## [WHAT THE TASK ASKS]
Report, as a bare number, how many lines of the material below contain the word "that".

## [Scenes as source code]
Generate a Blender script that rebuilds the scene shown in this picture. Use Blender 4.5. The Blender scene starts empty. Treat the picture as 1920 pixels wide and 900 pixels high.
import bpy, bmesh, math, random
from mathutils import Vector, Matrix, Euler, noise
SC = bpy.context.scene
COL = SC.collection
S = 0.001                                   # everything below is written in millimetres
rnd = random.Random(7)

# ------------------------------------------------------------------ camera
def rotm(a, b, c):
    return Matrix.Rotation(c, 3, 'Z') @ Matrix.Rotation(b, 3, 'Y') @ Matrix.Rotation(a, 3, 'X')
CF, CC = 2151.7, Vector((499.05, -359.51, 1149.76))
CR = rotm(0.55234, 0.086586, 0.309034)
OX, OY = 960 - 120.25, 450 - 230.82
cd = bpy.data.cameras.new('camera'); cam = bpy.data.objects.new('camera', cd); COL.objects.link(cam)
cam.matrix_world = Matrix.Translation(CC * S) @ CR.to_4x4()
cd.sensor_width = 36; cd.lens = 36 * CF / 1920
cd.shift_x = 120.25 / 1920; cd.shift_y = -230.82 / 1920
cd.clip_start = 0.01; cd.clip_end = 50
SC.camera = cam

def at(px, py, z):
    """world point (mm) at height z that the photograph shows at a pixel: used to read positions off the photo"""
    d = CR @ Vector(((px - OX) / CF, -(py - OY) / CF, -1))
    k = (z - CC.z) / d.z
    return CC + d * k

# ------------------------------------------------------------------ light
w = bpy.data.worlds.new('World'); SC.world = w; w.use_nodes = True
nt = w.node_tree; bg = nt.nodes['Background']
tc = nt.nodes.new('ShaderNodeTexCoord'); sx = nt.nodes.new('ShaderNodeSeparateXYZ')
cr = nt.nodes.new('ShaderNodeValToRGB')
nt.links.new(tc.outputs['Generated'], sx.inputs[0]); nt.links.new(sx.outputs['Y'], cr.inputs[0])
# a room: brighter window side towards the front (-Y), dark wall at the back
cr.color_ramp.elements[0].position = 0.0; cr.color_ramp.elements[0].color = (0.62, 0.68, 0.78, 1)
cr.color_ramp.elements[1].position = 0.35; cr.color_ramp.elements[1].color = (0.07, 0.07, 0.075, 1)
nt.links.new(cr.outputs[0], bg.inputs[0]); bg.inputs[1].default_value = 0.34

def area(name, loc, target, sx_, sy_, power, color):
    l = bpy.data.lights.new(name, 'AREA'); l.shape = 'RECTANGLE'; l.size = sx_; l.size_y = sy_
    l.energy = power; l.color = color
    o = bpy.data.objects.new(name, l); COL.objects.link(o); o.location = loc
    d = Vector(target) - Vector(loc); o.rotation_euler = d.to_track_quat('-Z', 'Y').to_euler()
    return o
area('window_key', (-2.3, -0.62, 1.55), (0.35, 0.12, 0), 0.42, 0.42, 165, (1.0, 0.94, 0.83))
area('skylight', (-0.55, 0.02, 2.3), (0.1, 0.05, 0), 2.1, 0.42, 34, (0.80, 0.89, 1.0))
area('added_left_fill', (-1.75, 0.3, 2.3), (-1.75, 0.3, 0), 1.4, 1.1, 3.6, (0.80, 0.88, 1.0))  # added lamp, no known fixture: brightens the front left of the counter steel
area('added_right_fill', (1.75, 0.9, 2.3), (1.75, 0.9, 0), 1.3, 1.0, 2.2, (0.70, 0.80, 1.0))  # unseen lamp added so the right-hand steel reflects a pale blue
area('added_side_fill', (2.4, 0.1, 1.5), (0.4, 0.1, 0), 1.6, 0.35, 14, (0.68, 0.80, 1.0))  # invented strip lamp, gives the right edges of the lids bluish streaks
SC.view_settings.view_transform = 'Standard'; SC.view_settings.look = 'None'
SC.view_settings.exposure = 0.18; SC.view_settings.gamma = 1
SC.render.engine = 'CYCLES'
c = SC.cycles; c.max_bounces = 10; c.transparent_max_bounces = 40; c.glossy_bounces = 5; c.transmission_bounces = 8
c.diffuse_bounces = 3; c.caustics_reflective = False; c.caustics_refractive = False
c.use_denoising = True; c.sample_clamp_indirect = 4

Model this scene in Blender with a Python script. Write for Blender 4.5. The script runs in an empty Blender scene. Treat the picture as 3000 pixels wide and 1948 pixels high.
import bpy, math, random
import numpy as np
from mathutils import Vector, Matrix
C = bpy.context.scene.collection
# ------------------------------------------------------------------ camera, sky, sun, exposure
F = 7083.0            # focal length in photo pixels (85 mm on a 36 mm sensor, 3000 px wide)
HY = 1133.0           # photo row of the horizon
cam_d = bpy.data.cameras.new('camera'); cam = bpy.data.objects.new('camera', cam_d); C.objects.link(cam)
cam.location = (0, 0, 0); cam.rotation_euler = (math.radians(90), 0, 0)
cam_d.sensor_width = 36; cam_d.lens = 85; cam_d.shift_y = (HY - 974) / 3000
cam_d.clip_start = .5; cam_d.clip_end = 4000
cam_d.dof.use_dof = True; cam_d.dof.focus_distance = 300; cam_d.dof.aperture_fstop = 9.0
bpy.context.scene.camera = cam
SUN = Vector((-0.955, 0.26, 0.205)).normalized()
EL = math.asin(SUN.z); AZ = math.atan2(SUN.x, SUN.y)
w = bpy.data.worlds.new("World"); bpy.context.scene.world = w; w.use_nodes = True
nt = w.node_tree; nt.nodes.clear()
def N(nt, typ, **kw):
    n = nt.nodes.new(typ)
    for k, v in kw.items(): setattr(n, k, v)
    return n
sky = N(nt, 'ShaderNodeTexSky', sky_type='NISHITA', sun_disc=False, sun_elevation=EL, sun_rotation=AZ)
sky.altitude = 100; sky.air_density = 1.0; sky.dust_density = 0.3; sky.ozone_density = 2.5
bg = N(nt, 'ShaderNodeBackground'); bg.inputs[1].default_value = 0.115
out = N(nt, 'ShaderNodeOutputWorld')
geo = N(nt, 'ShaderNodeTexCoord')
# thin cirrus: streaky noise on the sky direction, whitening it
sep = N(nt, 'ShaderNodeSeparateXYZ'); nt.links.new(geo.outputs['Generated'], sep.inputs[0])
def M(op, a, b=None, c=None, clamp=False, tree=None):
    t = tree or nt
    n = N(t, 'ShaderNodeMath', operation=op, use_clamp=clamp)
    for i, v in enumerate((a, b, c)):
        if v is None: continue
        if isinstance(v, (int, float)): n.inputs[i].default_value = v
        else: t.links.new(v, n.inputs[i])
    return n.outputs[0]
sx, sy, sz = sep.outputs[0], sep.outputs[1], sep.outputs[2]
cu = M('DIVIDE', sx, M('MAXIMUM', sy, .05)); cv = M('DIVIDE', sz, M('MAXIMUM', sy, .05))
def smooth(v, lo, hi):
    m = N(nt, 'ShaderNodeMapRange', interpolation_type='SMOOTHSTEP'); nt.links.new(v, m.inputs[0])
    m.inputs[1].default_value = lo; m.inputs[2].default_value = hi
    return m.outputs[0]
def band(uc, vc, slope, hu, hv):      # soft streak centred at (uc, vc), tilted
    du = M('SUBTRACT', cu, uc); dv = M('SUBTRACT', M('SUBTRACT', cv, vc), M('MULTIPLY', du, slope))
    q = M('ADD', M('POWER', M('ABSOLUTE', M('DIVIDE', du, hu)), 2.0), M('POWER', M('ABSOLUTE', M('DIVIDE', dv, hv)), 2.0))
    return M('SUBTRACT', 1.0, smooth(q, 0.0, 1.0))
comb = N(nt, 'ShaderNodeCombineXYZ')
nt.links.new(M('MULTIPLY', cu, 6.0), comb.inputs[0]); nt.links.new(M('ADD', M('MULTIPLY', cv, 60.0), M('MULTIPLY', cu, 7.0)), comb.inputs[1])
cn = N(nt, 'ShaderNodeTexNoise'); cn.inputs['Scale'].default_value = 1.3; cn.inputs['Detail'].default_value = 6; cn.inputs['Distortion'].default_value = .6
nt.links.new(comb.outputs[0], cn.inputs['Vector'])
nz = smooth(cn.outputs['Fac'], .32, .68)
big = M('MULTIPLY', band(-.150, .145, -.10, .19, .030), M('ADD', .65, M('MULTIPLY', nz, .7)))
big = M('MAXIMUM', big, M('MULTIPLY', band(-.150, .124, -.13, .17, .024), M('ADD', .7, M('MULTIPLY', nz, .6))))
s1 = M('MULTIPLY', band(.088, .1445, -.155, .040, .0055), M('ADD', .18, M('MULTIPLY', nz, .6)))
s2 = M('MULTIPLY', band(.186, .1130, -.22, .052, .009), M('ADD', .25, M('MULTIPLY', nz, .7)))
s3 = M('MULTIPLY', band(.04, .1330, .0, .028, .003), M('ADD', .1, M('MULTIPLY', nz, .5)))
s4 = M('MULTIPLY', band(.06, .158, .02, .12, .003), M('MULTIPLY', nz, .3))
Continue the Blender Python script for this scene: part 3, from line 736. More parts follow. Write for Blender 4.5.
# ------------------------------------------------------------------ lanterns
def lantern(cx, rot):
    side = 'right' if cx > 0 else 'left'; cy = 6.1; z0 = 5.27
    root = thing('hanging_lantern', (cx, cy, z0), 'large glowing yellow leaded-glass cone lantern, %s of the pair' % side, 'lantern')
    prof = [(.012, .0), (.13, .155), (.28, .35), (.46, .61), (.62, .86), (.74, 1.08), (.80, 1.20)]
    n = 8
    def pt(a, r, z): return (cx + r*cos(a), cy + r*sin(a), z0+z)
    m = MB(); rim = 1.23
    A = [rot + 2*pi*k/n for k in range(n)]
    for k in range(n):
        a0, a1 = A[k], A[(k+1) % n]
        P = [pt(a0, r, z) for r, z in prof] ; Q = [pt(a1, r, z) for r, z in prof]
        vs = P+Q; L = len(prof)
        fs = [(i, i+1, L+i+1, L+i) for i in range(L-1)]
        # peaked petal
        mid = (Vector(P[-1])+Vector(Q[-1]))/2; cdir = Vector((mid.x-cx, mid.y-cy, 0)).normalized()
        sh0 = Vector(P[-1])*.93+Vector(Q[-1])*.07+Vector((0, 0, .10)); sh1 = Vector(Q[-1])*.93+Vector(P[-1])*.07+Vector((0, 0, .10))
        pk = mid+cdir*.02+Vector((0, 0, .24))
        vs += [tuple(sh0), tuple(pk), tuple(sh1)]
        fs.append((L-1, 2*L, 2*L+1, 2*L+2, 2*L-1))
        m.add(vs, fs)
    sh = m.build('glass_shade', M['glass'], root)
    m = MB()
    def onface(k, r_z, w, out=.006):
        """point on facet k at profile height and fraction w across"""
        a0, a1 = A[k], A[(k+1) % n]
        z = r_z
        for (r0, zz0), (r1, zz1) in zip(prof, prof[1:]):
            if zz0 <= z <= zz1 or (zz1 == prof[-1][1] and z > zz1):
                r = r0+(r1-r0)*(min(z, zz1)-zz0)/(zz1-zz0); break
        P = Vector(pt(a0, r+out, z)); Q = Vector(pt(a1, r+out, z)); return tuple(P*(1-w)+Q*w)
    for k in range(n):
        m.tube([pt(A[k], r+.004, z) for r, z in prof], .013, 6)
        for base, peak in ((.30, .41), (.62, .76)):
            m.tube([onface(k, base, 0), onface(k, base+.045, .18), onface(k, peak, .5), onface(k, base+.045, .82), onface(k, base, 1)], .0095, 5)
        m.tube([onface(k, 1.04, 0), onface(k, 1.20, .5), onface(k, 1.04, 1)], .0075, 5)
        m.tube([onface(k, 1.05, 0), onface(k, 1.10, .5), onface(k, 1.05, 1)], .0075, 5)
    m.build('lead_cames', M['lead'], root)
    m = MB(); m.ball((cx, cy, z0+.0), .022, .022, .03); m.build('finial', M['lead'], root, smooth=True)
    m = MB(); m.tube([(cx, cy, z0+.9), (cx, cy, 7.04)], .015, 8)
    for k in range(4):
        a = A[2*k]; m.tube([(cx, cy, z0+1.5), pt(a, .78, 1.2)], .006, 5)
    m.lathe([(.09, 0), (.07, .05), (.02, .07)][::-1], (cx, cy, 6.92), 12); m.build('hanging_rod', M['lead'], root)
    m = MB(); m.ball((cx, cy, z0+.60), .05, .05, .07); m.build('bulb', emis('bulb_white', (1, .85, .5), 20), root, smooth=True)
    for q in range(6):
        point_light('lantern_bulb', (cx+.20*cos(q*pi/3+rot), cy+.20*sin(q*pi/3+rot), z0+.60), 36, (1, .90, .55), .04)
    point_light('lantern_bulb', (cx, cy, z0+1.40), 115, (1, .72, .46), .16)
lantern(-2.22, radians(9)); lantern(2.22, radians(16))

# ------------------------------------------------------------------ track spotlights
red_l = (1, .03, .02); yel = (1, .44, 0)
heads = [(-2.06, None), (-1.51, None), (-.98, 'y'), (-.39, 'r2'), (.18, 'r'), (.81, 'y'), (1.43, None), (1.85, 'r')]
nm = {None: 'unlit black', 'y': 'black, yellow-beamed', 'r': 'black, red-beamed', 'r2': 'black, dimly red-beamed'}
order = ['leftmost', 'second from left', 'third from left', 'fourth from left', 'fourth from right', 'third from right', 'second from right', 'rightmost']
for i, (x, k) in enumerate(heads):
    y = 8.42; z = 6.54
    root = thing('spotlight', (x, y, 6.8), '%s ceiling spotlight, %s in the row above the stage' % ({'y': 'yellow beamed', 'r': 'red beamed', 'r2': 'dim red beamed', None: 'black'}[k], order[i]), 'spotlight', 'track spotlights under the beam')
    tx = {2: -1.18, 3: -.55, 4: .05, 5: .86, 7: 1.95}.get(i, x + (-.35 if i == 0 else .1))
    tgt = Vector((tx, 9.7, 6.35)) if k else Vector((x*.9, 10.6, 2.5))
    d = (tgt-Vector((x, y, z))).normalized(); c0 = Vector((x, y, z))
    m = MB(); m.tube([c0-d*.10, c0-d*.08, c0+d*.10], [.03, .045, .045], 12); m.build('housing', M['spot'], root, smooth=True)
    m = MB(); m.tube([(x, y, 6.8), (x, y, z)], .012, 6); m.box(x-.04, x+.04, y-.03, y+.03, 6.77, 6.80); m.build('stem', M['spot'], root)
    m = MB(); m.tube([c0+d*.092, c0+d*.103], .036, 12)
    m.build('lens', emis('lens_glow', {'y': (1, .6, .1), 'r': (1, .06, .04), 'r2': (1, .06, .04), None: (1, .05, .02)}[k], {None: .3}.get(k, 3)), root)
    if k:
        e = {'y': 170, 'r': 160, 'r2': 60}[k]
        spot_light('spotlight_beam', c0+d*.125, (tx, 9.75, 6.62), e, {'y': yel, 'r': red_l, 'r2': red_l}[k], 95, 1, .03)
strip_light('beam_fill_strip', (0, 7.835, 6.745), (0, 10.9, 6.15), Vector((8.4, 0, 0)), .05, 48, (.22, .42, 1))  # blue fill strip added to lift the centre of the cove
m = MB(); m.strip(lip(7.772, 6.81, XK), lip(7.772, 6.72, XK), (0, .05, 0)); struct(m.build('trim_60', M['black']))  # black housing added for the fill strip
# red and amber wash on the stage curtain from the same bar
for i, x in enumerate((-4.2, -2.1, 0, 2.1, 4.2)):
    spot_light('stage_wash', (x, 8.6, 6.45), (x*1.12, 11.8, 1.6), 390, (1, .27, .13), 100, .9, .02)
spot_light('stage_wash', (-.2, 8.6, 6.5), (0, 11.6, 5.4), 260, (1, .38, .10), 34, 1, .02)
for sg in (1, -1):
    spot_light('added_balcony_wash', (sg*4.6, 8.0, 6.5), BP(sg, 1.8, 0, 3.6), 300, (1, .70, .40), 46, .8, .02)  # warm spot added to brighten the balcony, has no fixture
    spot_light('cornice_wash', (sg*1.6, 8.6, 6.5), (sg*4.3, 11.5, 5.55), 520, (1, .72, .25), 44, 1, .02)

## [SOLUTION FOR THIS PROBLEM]
2